He found Jesus in a Georgia jail. His death-row friend, Billy Neal Moore, first opened up the good news of the gospel to him. And from then on, he was known as a peacemaker. He intervened when arguments heated toward violence, and he was the one everybody came to when they needed a calming word. Even the prison staff were grateful to him, because they knew their own lives were a lot safer because of the way Warren McCleskey lived.
"His faith meant everything in life," says Murphy Davis, Georgia director of the Southern Prison Ministry and a member of the Open Door Community in Atlanta, who knew McCleskey for 10 years while he was on death row. "He came out of a life in chaos and ordered everything around his commitment to faith."
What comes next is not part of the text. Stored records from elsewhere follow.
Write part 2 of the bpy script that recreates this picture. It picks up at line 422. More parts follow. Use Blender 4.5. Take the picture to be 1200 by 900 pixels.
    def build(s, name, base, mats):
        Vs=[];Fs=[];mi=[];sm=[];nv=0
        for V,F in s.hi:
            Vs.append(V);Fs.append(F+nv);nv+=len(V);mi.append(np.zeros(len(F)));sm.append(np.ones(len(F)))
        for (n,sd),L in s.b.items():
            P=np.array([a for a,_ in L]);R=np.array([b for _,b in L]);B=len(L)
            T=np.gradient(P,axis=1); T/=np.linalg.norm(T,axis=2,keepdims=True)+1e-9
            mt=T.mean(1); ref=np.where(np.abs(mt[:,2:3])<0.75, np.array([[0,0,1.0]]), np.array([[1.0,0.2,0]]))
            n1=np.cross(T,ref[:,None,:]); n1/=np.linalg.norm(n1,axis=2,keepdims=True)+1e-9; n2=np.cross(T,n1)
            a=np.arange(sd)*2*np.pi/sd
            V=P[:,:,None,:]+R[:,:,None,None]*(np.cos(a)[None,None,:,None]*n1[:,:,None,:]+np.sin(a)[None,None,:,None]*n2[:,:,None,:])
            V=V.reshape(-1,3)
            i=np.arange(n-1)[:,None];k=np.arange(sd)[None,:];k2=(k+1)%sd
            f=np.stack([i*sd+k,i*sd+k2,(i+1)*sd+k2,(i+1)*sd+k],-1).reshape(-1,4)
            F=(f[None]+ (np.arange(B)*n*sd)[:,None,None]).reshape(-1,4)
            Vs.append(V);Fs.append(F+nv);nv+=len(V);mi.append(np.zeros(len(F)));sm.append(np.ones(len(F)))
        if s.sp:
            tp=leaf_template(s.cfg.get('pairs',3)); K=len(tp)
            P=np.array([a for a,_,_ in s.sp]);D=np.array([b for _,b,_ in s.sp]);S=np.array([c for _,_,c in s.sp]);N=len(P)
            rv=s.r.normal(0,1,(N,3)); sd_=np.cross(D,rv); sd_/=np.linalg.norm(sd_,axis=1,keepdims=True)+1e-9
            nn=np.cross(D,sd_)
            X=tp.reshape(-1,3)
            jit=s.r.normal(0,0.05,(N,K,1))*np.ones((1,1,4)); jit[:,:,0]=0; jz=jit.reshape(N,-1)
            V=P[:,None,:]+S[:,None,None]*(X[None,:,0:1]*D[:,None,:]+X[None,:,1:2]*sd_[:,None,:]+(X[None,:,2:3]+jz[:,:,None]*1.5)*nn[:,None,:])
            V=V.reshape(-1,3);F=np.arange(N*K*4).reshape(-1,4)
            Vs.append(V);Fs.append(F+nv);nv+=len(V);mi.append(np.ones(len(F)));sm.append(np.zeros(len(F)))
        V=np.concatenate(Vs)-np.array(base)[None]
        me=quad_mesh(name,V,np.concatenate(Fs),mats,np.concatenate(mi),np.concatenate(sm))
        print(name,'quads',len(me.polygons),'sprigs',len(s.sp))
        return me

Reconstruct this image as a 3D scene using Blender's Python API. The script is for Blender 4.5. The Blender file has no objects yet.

That chaos included a mother who sold bootleg corn liquor to help support her seven children, and an abusing stepfather who operated an illegal gambling casino in their home in the "Skid Row" area of Marietta, Georgia. In 1963--a year before Warren graduated from high school--his mother shot his stepfather; the killing was ruled an act of self-defense.
Fifteen years later, on the morning of May 13, 1978, Warren McCleskey, Ben Wright Jr., Bernard Dupree, and David Burney robbed the Dixie Furniture Store in Atlanta. Atlanta police officer Frank Schlatt responded to a silent alarm. Evidence suggests that two bullets from the gun of Ben Wright killed Schlatt.